Reward also seems to be a big part of the games. If the player gets something correct, they are usually treated to an animation, or one of the game’s characters popping up and giving them simple words of praise which encourages them to continue playing, as well as making them feel good for learning and figuring out the correct answer. If the player gets the wrong answer, the game generally does not respond more than just making the clicked object flash and allowing the player to try again indefinitely. While it is possible that nothing will be learned since you could just press every answer without thinking until you get the correct answer and move on, it also makes the games less demanding, and aggressive.

From this research I have gathered that my game does not have to be extremely graphical to create emersion and provide reward. These current games manage to do that in different and arguably more effective ways, which would be more suited to me as I am not a very good artist.

2 – Prior to the Blog

Prior to starting this blog I have completed the proposal for my project which has outlined various topics which will need to be researched in order to create a successful artefact for the project.

I have not yet done much reseach, however I have prepared several important factors which need to be addressed to aid the reseach and development of the project. So far I have begun learning the Python programming language, as this is the language which I intend to use to create the product.

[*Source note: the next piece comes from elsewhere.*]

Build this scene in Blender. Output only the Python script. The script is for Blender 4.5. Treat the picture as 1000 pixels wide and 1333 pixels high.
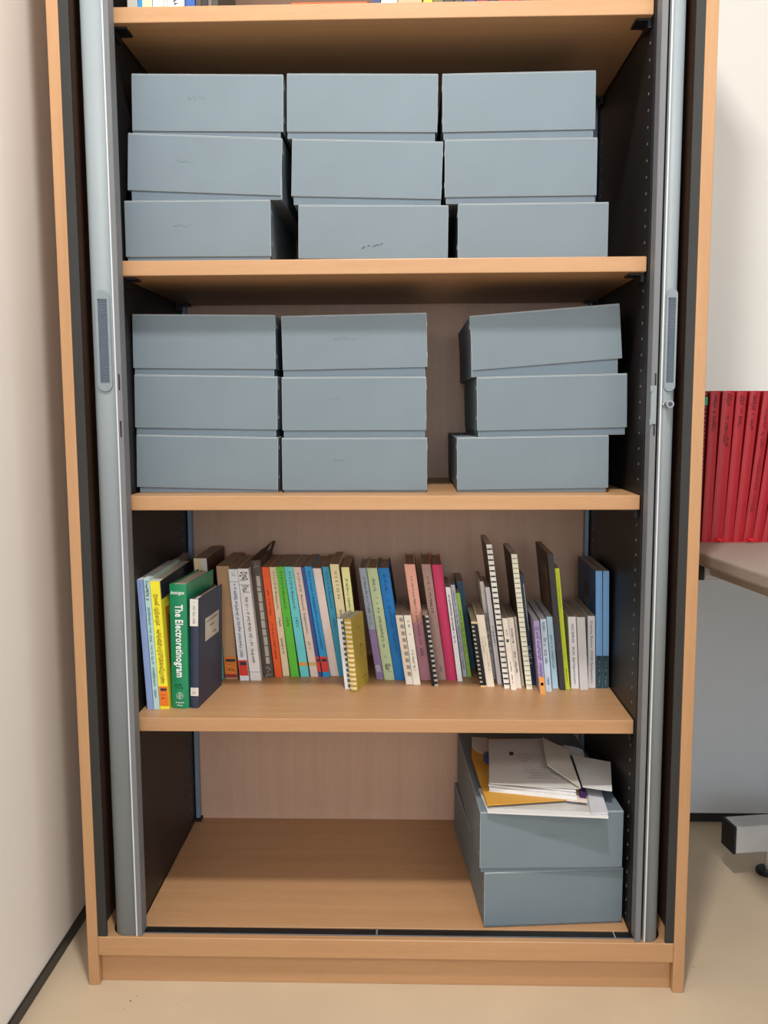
import bpy, bmesh, math, random
from mathutils import Vector, Matrix, Euler
S = bpy.context.scene
COL = S.collection
for o in list(bpy.data.objects): bpy.data.objects.remove(o)
rnd = random.Random(7)

# ------------------------------------------------------------------ camera
CAM = (0.0423, -1.3909, 0.9646)
PITCH, ROLL, YAW, FPX = -0.1128, 0.0042, 0.0275, 1154.86
def rotm(p, r, y):
    Rz = Matrix.Rotation(y, 3, 'Z'); Rx = Matrix.Rotation(p, 3, 'X'); Ry = Matrix.Rotation(r, 3, 'Y')
    return Rz @ Rx @ Ry
RM = rotm(PITCH, ROLL, YAW)
cd = bpy.data.cameras.new('camera'); cam = bpy.data.objects.new('camera', cd); COL.objects.link(cam)
cd.sensor_fit = 'VERTICAL'; cd.sensor_height = 36; cd.lens = 36*FPX/1333; cd.clip_start = .02
BM = RM @ Matrix(((1,0,0),(0,0,-1),(0,1,0)))
cam.matrix_world = Matrix.Translation(CAM) @ BM.to_4x4()
S.camera = cam
CV = Vector(CAM)
def ray(px, py): return RM @ Vector(((px-500)/FPX, 1, (666.5-py)/FPX))
def onY(px, py, y): d = ray(px, py); return CV + d*((y-CV.y)/d.y)
def onZ(px, py, z): d = ray(px, py); return CV + d*((z-CV.z)/d.z)
def onX(px, py, x): d = ray(px, py); return CV + d*((x-CV.x)/d.x)

# ------------------------------------------------------------------ light
w = bpy.data.worlds.new('world'); S.world = w; w.use_nodes = True
w.node_tree.nodes['Background'].inputs[0].default_value = (.93, .96, 1, 1)
w.node_tree.nodes['Background'].inputs[1].default_value = .80
def area(name, loc, rot, size, power, col=(1,1,1), sy=None):
    l = bpy.data.lights.new(name, 'AREA'); l.energy = power; l.color = col; l.size = size
    if sy: l.shape = 'RECTANGLE'; l.size_y = sy
    o = bpy.data.objects.new(name, l); o.location = loc; o.rotation_euler = rot; COL.objects.link(o); return o
area('ceiling_light_near', (0.06, -.93, 2.64), (math.radians(12), 0, 0), .13, 33, (1, .97, .925), .13)
area('ceiling_light_far', (1.5, -2.6, 2.64), (0, 0, 0), 1.2, 26, (1, .97, .93), .5)
area('fill_behind_viewer', (-.2, -3.7, 1.6), (math.radians(90), 0, 0), 2.6, 46, (.93, .965, 1), 1.7)  # unseen fill light, added to brighten the back panels and book spines
S.view_settings.view_transform = 'Standard'; S.view_settings.look = 'None'
S.view_settings.exposure = 0.12; S.view_settings.gamma = 1.0; S.view_settings.use_curve_mapping = False

# ------------------------------------------------------------------ materials
def lin(c):
    c = c/255; return c/12.92 if c <= .04045 else ((c+.055)/1.055)**2.4
def L3(c): return (lin(c[0]), lin(c[1]), lin(c[2]), 1)
MC = {}
def mat(col, rough=.55, metal=0, var=.06, scale=30, spec=.4, bump=0):
    k = (col, rough, metal, var, scale, spec, bump)
    if k in MC: return MC[k]
    m = bpy.data.materials.new('material'); m.use_nodes = True; n = m.node_tree.nodes; l = m.node_tree.links
    b = n['Principled BSDF']; b.inputs['Roughness'].default_value = rough; b.inputs['Metallic'].default_value = metal
    b.inputs['Specular IOR Level'].default_value = spec
    c = L3(col)
    tc = n.new('ShaderNodeTexCoord'); no = n.new('ShaderNodeTexNoise'); no.inputs['Scale'].default_value = scale; no.inputs['Detail'].default_value = 4
    l.new(tc.outputs['Object'], no.inputs['Vector'])
    r = n.new('ShaderNodeValToRGB'); r.color_ramp.elements[0].position = .3; r.color_ramp.elements[1].position = .7
    r.color_ramp.elements[0].color = tuple(x*(1-var) for x in c[:3])+(1,)
    r.color_ramp.elements[1].color = tuple(min(1, x*(1+var)) for x in c[:3])+(1,)
    l.new(no.outputs['Fac'], r.inputs['Fac']); l.new(r.outputs['Color'], b.inputs['Base Color'])
    if bump:
        bp = n.new('ShaderNodeBump'); bp.inputs['Strength'].default_value = bump; bp.inputs['Distance'].default_value = .001
        n2 = n.new('ShaderNodeTexNoise'); n2.inputs['Scale'].default_value = scale*12
        l.new(tc.outputs['Object'], n2.inputs['Vector']); l.new(n2.outputs['Fac'], bp.inputs['Height']); l.new(bp.outputs['Normal'], b.inputs['Normal'])
    MC[k] = m; return m
def wood(col, axis, rough=.42, contrast=.07):
    m = bpy.data.materials.new('beech'); m.use_nodes = True; n = m.node_tree.nodes; l = m.node_tree.links
    b = n['Principled BSDF']; b.inputs['Roughness'].default_value = rough; b.inputs['Specular IOR Level'].default_value = .45
    tc = n.new('ShaderNodeTexCoord'); mp = n.new('ShaderNodeMapping'); l.new(tc.outputs['Object'], mp.inputs['Vector'])
    s = [55, 55, 55]; s[axis] = 2.2; mp.inputs['Scale'].default_value = s
    a = n.new('ShaderNodeTexNoise'); a.inputs['Scale'].default_value = 1; a.inputs['Detail'].default_value = 6; a.inputs['Roughness'].default_value = .62
    l.new(mp.outputs['Vector'], a.inputs['Vector'])
    mp2 = n.new('ShaderNodeMapping'); s2 = [260, 260, 260]; s2[axis] = 40; mp2.inputs['Scale'].default_value = s2; l.new(tc.outputs['Object'], mp2.inputs['Vector'])
    f = n.new('ShaderNodeTexNoise'); f.inputs['Scale'].default_value = 1; f.inputs['Detail'].default_value = 2; l.new(mp2.outputs['Vector'], f.inputs['Vector'])
    ad = n.new('ShaderNodeMath'); ad.operation = 'MULTIPLY_ADD'; ad.inputs[1].default_value = .35
    l.new(f.outputs['Fac'], ad.inputs[0]); l.new(a.outputs['Fac'], ad.inputs[2])
    r = n.new('ShaderNodeValToRGB'); c = L3(col)
    r.color_ramp.elements[0].position = .45; r.color_ramp.elements[1].position = .9
    r.color_ramp.elements[0].color = (c[0]*(1-contrast), c[1]*(1-1.6*contrast), c[2]*(1-2.2*contrast), 1)
    r.color_ramp.elements[1].color = (c[0]*(1+contrast), c[1]*(1+contrast), c[2]*(1+contrast), 1)
    l.new(ad.outputs[0], r.inputs['Fac']); l.new(r.outputs['Color'], b.inputs['Base Color'])
    return m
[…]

I have never used this language before, however it seems quite simple to grasp. I have mainly been working on the syntax of the language as well as finding external libraries which could possibly be used in the product, specifically for Graphical User Interface design.

I have also been showing my project idea to multiple primary schools in the local area to try and gather interest in my project and find a school which is willing to allow me to carry my research out there. I have finally found an ideal school which is within walking distance of the University and has ties to members of staff who have taught me in the past. The head teacher seems interested, and has suggested several other problems which their school has which could be incorperated into the design of my product.

Preparations have been done to acquire the hardware which is needed for this project. I have asked the university for access to a Raspberry Pi, which is what I hope to develop my game for, unless the school decides that it is better on another platform when I carry out my research.

1 – Beginning of the Journey

My name is Nathan Hendry. I am curently studying the third year of my BSc Computer Games Programming degree at Teesside University.

I will use this space to blog about the progress of my Final Year Project entitled “Addressing the Impact of Curriculum Changes in the Delivery of Computing in Schools”.